◆ **GIVEN DATA**
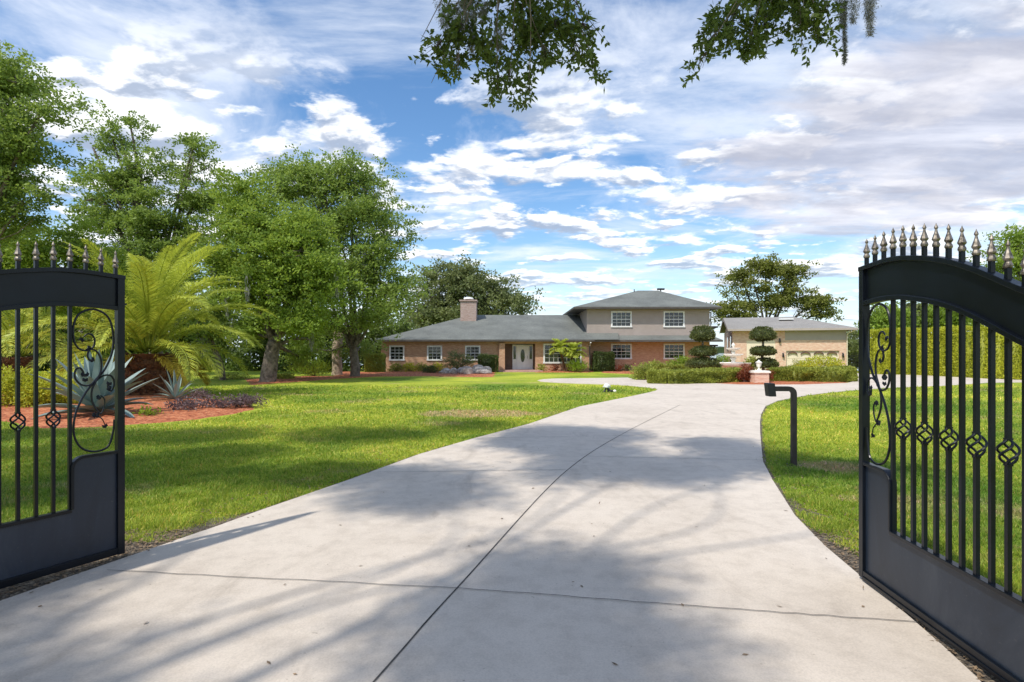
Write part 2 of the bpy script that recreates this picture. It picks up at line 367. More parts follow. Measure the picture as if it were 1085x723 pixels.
def tree(name, label, cat, base, lobes, clumps, per, leaf, cr, mat, trunk_r=.3, fork=.35, bark='bark', group=None, seed=1, lean=(0, 0), limbs=True, bias=.45, moss=0, nbr=60, stems=1, extra_trunk=None):
    """lobes: world-space ellipsoids. trunk > limbs run to lobe centres, twigs to clumps"""
    rng = np.random.default_rng(seed)
    bx_, by_ = base[0], base[1]; bz = base[2] if len(base) > 2 else 0
    t = thing(name, label, cat, (bx_, by_, bz), 0, group)
    lob = [(x - bx_, y - by_, z - bz, a * .9, b_ * .9, c * .9) for x, y, z, a, b_, c in lobes]
    # lobes carry flattened sprays, sprays carry leaf tufts: gaps stay open between sprays
    nsp = max(10, int(clumps * .135)); sp_, k = in_lobes(lob, nsp, rng, bias)
    ext = np.array(lob)[k][:, :3]; sp_ = ext + (sp_ - ext) * rng.uniform(.8, 1.22, nsp)[:, None]
    idx = np.repeat(np.arange(nsp), rng.integers(5, 12, nsp)); rs = cr * 2.0 * rng.uniform(.6, 1.4, nsp)
    cen = sp_[idx] + rng.normal(size=(len(idx), 3)) * rs[idx][:, None] * np.array([.62, .62, .30])
    spv = rng.random(nsp)
    gm = cen[:, 2] > .15; cen = cen[gm]; idx = idx[gm]
    P, D, vals = clump_leaves(cen, cr * .62, per, rng, .55)
    vals = np.clip(vals * .55 + np.repeat(spv[idx], per) * .45, 0, 1)
    keep = P[:, 2] > .03; P, D, vals = P[keep], D[keep], vals[keep]
    leaf_mesh('crown', P, D, leaf * 1.05 * rng.uniform(.7, 1.3, len(P)), leaf * .60 * rng.uniform(.7, 1.3, len(P)), mat, t, vals=vals, rng=rng)
    mb = MB()
    cz = np.mean([l[2] for l in lob]); top = min(cz * .8, max(l[2] for l in lob)) ; fz = max(.3, top * fork)
    cxm, cym = np.mean([l[0] for l in lob]), np.mean([l[1] for l in lob])
    fp = np.array([lean[0] + cxm * .15, lean[1] + cym * .15, fz])
    path = catmull([(0, 0, -.15), (fp[0] * .2 + trunk_r * .15, fp[1] * .3, fz * .35), (fp[0] * .7, fp[1] * .7, fz * .75), tuple(fp)], 4)
    rr = [trunk_r * (1.35 if i == 0 else 1.12 - .35 * i / len(path)) for i in range(len(path))]
    mb.tube(path, rr, 12)
    for l in lob:
        c = np.array(l[:3]); mid = fp * .5 + c * .5 + np.array([0, 0, .1 * (c[2] - fp[2])]) + rng.normal(size=3) * .12 * np.array(l[3:6])
        s = fp if rng.random() < .6 else np.array(path[-3]); r0 = trunk_r * .48
        pp = catmull([tuple(s), tuple(s * .7 + mid * .3 + rng.normal(size=3) * .1), tuple(mid), tuple(c), tuple(c + rng.normal(size=3) * .35 * np.array(l[3:6]))], 4)
        mb.tube(pp, [r0 * (1 - .93 * (i / len(pp)) ** .8) for i in range(len(pp))], 7)
        sel = cen[rng.choice(len(cen), min(len(cen), nbr))]
        for q in sel:
            if np.linalg.norm((q - c) / np.array(l[3:6])) > 1.1: continue
            j = rng.integers(len(pp) // 2, len(pp)); a = np.array(pp[j]); m_ = (a + q) / 2 + rng.normal(size=3) * .08 * np.linalg.norm(q - a)
            r1 = r0 * .22
            mb.tube([tuple(a), tuple(m_), tuple(q)], [r1, r1 * .6, r1 * .2], 4, cap=False)
    mb.build('trunk', M[bark], t, smooth=True)
    if moss:
        q = cen[rng.choice(len(cen), moss)]; q = q[q[:, 2] < np.percentile(cen[:, 2], 60)]
        idx = np.repeat(np.arange(len(q)), 60)
        dz = rng.random(len(idx)); P = q[idx] + np.column_stack([rng.normal(size=(len(idx), 2)) * .09 * (1 - .6 * dz)[:, None], -dz * 1.1])
        leaf_mesh('hanging_moss', P, np.tile([0, 0, -1.], (len(P), 1)) + rng.normal(size=P.shape) * .15, .3, .035, M['moss'], t, rng=rng)['kind'] = 'stuff'
    return t

def LB(px, py, rx, rz, Y, ry=None):
    """ellipsoid lobe surveyed at depth Y"""
    k = Y / F
    return (XW(px, Y), Y, ZW(py, Y), rx * k, (ry if ry else rx * k * .8), rz * k)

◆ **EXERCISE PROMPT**
Word for word, quote the lines above. Omit the pictures.

◆ **OUTPUT BELOW**
Write part 2 of the bpy script that recreates this picture. It picks up at line 367. More parts follow. Measure the picture as if it were 1085x723 pixels.
def tree(name, label, cat, base, lobes, clumps, per, leaf, cr, mat, trunk_r=.3, fork=.35, bark='bark', group=None, seed=1, lean=(0, 0), limbs=True, bias=.45, moss=0, nbr=60, stems=1, extra_trunk=None):
    """lobes: world-space ellipsoids. trunk > limbs run to lobe centres, twigs to clumps"""
    rng = np.random.default_rng(seed)
    bx_, by_ = base[0], base[1]; bz = base[2] if len(base) > 2 else 0
    t = thing(name, label, cat, (bx_, by_, bz), 0, group)
    lob = [(x - bx_, y - by_, z - bz, a * .9, b_ * .9, c * .9) for x, y, z, a, b_, c in lobes]
    # lobes carry flattened sprays, sprays carry leaf tufts: gaps stay open between sprays
    nsp = max(10, int(clumps * .135)); sp_, k = in_lobes(lob, nsp, rng, bias)
    ext = np.array(lob)[k][:, :3]; sp_ = ext + (sp_ - ext) * rng.uniform(.8, 1.22, nsp)[:, None]
    idx = np.repeat(np.arange(nsp), rng.integers(5, 12, nsp)); rs = cr * 2.0 * rng.uniform(.6, 1.4, nsp)
    cen = sp_[idx] + rng.normal(size=(len(idx), 3)) * rs[idx][:, None] * np.array([.62, .62, .30])
    spv = rng.random(nsp)
    gm = cen[:, 2] > .15; cen = cen[gm]; idx = idx[gm]
    P, D, vals = clump_leaves(cen, cr * .62, per, rng, .55)
    vals = np.clip(vals * .55 + np.repeat(spv[idx], per) * .45, 0, 1)
    keep = P[:, 2] > .03; P, D, vals = P[keep], D[keep], vals[keep]
    leaf_mesh('crown', P, D, leaf * 1.05 * rng.uniform(.7, 1.3, len(P)), leaf * .60 * rng.uniform(.7, 1.3, len(P)), mat, t, vals=vals, rng=rng)
    mb = MB()
    cz = np.mean([l[2] for l in lob]); top = min(cz * .8, max(l[2] for l in lob)) ; fz = max(.3, top * fork)
    cxm, cym = np.mean([l[0] for l in lob]), np.mean([l[1] for l in lob])
    fp = np.array([lean[0] + cxm * .15, lean[1] + cym * .15, fz])
    path = catmull([(0, 0, -.15), (fp[0] * .2 + trunk_r * .15, fp[1] * .3, fz * .35), (fp[0] * .7, fp[1] * .7, fz * .75), tuple(fp)], 4)
    rr = [trunk_r * (1.35 if i == 0 else 1.12 - .35 * i / len(path)) for i in range(len(path))]
    mb.tube(path, rr, 12)
    for l in lob:
        c = np.array(l[:3]); mid = fp * .5 + c * .5 + np.array([0, 0, .1 * (c[2] - fp[2])]) + rng.normal(size=3) * .12 * np.array(l[3:6])
        s = fp if rng.random() < .6 else np.array(path[-3]); r0 = trunk_r * .48
        pp = catmull([tuple(s), tuple(s * .7 + mid * .3 + rng.normal(size=3) * .1), tuple(mid), tuple(c), tuple(c + rng.normal(size=3) * .35 * np.array(l[3:6]))], 4)
        mb.tube(pp, [r0 * (1 - .93 * (i / len(pp)) ** .8) for i in range(len(pp))], 7)
        sel = cen[rng.choice(len(cen), min(len(cen), nbr))]
        for q in sel:
            if np.linalg.norm((q - c) / np.array(l[3:6])) > 1.1: continue
            j = rng.integers(len(pp) // 2, len(pp)); a = np.array(pp[j]); m_ = (a + q) / 2 + rng.normal(size=3) * .08 * np.linalg.norm(q - a)
            r1 = r0 * .22
            mb.tube([tuple(a), tuple(m_), tuple(q)], [r1, r1 * .6, r1 * .2], 4, cap=False)
    mb.build('trunk', M[bark], t, smooth=True)
    if moss:
        q = cen[rng.choice(len(cen), moss)]; q = q[q[:, 2] < np.percentile(cen[:, 2], 60)]
        idx = np.repeat(np.arange(len(q)), 60)
        dz = rng.random(len(idx)); P = q[idx] + np.column_stack([rng.normal(size=(len(idx), 2)) * .09 * (1 - .6 * dz)[:, None], -dz * 1.1])
        leaf_mesh('hanging_moss', P, np.tile([0, 0, -1.], (len(P), 1)) + rng.normal(size=P.shape) * .15, .3, .035, M['moss'], t, rng=rng)['kind'] = 'stuff'
    return t

def LB(px, py, rx, rz, Y, ry=None):
    """ellipsoid lobe surveyed at depth Y"""
    k = Y / F
    return (XW(px, Y), Y, ZW(py, Y), rx * k, (ry if ry else rx * k * .8), rz * k)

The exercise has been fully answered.